Approaching the Cornell Supplemental Essays

 

Research the mission of the individual school at Cornell that you are applying to and emphasize fit with your background in the Cornell supplemental essays. We give extensive tips on what each individual school at Cornell looks for.

 

In the Cornell supplemental essay, make sure to research specific professors you want to conduct undergraduate research with, as well as specific classes you want to take and clubs you would like to participate in. What's that famous JFK quote?  “Ask not what your college can do for you, ask what you can do for your college.” :-).  Cornell wants to know what you have to offer them (they know what they can offer you and don't need 30,000 applicants repeating what Cornell already knows).

 

Questions to keep in mind when writing the Cornell supplemental essay:

 

  • How does your background fit uniquely with the mission of the particular school you are applying to at Cornell?

  • How will you contribute to campus academically? By conducting undergraduate research? By contributing to intellectual discourse on campus?

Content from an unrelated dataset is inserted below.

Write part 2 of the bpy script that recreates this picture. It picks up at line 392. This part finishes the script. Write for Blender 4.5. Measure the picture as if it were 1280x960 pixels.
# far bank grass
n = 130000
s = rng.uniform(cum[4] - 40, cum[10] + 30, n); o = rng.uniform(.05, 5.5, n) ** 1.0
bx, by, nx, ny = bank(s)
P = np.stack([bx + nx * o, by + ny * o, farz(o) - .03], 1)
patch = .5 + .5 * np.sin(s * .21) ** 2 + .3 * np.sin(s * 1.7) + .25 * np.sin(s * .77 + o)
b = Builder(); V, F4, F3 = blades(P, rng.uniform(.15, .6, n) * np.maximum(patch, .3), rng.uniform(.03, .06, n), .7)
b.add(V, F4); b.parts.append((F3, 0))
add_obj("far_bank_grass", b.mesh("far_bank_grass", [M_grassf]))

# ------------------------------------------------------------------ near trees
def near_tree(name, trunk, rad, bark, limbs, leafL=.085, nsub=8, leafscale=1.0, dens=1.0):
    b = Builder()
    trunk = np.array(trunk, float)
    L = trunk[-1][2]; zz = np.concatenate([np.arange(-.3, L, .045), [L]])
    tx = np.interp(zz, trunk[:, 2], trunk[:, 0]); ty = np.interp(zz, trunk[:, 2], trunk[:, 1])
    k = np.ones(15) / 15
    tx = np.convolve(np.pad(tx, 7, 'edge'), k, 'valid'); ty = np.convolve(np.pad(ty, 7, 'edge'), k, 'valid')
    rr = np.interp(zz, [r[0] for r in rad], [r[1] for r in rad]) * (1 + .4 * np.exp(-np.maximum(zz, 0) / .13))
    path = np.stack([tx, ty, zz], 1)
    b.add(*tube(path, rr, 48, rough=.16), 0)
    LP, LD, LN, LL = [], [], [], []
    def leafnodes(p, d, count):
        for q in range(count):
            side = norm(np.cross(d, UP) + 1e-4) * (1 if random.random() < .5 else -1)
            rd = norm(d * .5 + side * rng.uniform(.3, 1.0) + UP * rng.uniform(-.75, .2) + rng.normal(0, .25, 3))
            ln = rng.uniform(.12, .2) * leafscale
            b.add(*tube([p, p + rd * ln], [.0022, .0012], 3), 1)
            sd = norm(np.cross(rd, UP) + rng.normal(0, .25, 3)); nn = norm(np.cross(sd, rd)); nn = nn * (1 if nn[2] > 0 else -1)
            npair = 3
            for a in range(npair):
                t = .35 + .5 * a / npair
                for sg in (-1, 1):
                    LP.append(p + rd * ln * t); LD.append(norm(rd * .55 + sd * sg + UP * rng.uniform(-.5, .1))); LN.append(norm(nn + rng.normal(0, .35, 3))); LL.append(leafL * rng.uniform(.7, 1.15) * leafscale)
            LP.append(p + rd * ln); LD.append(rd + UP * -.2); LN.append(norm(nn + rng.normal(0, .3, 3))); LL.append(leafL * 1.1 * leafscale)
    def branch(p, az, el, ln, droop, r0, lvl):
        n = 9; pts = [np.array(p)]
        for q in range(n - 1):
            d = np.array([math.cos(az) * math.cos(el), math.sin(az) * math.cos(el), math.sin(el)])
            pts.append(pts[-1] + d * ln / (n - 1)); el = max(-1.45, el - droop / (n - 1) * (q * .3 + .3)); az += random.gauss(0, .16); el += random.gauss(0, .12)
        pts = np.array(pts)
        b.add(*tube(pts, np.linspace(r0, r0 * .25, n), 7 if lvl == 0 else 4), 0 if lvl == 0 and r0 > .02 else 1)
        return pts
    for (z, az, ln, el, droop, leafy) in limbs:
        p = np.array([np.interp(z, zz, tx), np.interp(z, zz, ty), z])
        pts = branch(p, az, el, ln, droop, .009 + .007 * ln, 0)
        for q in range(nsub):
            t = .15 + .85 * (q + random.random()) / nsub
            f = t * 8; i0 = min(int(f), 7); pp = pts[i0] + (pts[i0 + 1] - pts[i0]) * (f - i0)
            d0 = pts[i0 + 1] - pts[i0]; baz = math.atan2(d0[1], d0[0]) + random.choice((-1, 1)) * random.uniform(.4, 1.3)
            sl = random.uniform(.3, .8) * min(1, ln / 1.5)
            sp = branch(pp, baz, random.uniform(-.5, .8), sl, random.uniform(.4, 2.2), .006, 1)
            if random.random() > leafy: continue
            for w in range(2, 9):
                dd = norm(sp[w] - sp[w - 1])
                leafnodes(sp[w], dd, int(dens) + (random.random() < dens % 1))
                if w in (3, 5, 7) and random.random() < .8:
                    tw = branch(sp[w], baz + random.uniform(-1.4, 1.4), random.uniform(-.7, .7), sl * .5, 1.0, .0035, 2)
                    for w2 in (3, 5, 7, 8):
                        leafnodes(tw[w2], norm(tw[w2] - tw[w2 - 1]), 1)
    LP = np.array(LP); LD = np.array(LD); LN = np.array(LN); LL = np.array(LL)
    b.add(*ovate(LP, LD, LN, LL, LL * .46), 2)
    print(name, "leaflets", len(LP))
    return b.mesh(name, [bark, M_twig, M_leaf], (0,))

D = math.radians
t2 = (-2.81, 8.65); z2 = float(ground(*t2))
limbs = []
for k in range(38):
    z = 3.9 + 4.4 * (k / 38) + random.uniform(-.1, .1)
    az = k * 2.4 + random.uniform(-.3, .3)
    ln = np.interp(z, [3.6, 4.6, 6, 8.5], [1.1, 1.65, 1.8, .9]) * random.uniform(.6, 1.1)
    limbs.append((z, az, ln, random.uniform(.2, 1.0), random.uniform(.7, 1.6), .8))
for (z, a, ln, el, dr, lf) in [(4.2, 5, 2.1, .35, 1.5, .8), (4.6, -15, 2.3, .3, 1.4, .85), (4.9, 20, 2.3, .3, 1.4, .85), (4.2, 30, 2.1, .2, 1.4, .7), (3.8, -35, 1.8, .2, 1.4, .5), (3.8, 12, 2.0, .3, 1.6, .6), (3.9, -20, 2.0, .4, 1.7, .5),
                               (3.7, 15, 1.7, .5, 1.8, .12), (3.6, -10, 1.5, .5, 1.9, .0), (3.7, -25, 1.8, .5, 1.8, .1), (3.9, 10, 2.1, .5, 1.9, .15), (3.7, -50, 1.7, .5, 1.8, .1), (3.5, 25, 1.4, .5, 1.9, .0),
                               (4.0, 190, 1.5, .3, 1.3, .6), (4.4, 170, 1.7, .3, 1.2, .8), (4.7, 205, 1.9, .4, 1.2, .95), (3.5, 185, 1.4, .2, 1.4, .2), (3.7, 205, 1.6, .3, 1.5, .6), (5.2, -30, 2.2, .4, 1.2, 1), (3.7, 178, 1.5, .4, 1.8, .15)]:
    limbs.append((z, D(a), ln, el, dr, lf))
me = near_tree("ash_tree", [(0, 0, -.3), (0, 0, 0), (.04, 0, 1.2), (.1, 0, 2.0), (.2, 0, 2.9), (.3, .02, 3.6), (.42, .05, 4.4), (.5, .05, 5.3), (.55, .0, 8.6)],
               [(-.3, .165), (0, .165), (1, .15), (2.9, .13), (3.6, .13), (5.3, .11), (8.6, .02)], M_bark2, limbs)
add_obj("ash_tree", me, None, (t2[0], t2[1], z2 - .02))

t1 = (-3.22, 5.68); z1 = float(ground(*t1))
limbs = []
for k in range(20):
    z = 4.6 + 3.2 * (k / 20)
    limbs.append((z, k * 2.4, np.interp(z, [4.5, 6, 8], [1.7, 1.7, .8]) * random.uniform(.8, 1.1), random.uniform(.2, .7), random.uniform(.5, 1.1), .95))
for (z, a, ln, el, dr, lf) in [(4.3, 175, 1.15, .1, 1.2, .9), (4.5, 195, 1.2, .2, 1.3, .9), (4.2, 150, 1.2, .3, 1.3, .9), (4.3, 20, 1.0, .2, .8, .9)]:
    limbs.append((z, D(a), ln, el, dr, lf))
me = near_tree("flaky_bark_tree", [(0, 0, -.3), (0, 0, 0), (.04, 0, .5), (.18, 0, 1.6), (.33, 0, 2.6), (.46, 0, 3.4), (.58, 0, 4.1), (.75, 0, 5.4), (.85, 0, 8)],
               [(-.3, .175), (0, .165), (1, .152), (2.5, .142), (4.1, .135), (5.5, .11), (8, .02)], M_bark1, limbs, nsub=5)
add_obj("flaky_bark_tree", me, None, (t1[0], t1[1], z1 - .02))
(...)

  • How will you contribute to the social life on campus? By founding a club? By becoming active in a student group?

 

"Act as if."  Act as if you go there and show them that you fit in perfectly and would contribute to academic life (undergraduate research and intellectual discourse), social life (starting an organization on campus that relates to your high school passions), and most importantly, show them that you have personality and are an interesting person with esoteric hobbies.